'Law to be used' to stop Israeli university boycotts

From the www.monabaker.com archive (legacy material)

Alexandra Smith | The Guardian | 30 May 2006

An international lobby group formed last year after lecturers voted to boycott Israeli universities has vowed to oppose any renewed plans “through legal channels”.
The warning from the Israeli-led International Advisory Board for Academic Freedom, a body formed at Bar-Ilan University last year after the Association of University Teachers (AUT) attempted to impose an academic boycott on Israel, came as the international outcry over Israeli sanctions today intensified.
Yesterday, the lecturers’ union Natfhe voted to support a boycott of Israeli academics who fail to publicly dissociate themselves from Israel’s “apartheid policies”.
Presented before the close of the final Natfhe conference, the motion criticised “Israeli apartheid policies, including construction of the exclusion wall, and discriminatory educational practices”. It invited members to “consider the appropriateness of a boycott of those that do not publicly dissociate themselves from such policies”.
Last year, the AUT, Natfhe’s sister union, elected to impose an academic boycott on two Israeli universities, before reversing its decision.
While the Natfhe resolution is more cautiously worded, it relates to all Israeli lecturers and academic institutions and is seen as an escalation in the continuing row, which is dividing academics.
Yosef Yeshurun, rector of Bar-Ilan University and chairman of the International Advisory Board for Academic Freedom, said his group would “try to attack the resolution through legal channels” , warning the boycott could hurt emerging Israeli scientists.
Prof Yeshurun said: “The decision will not have an impact on Israeli science in the near future. But you also have to take into account the long-term implications.”
Abraham Foxman, the national director of the Anti-Defamation League, said the approval of the Natfhe resolution represented “a stunning setback” for academic freedom.
“It is profoundly unjust for academics in the only democratic country in the Middle East – the only country where scholarship and debate are permitted to freely flourish – to be held to an ideological test and the threat of being blacklisted because of their views,” he added.
“No one would expect a British or American professor to have to withstand such scrutiny of their political views.

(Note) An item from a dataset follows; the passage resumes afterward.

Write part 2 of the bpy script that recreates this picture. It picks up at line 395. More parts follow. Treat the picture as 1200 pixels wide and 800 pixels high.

Yet, when it comes to Israel a different standard applies.”
Criticism has also come from British academics. University College London president and provost Malcolm Grant said: “I am deeply worried by the vote at the Natfhe conference in favour of a boycott.
“I find it extraordinary that any academic union should attack academic freedom in this way. An academic boycott for political ends is in direct conflict with the mission of a university, and betrays a misunderstanding of our function.
“The effect of this resolution will not be confined to Natfhe, because it is in the process of merging with the AUT to create a new union, which will be contaminated from the outset by this resolution.”
However, Lisa Taraki and Omar Barghouti, from the Palestinian Campaign for the Academic and Cultural Boycott of Israel, and Imad Oudeh, from the Union of Al-Quds University Teachers, praised the Natfhe action in a letter to the Guardian.
They said: “Sanctions and boycotts are morally and politically sound tactics which, in the past, succeeded in bringing down the apartheid regime in South Africa. They can also be used to challenge Israel’s impunity and its exceptional status as a state above the law.”
Yesterday’s resolution will only be official Natfhe policy until Thursday, when Natfhe and the AUT will merge to become the world’s largest higher education union.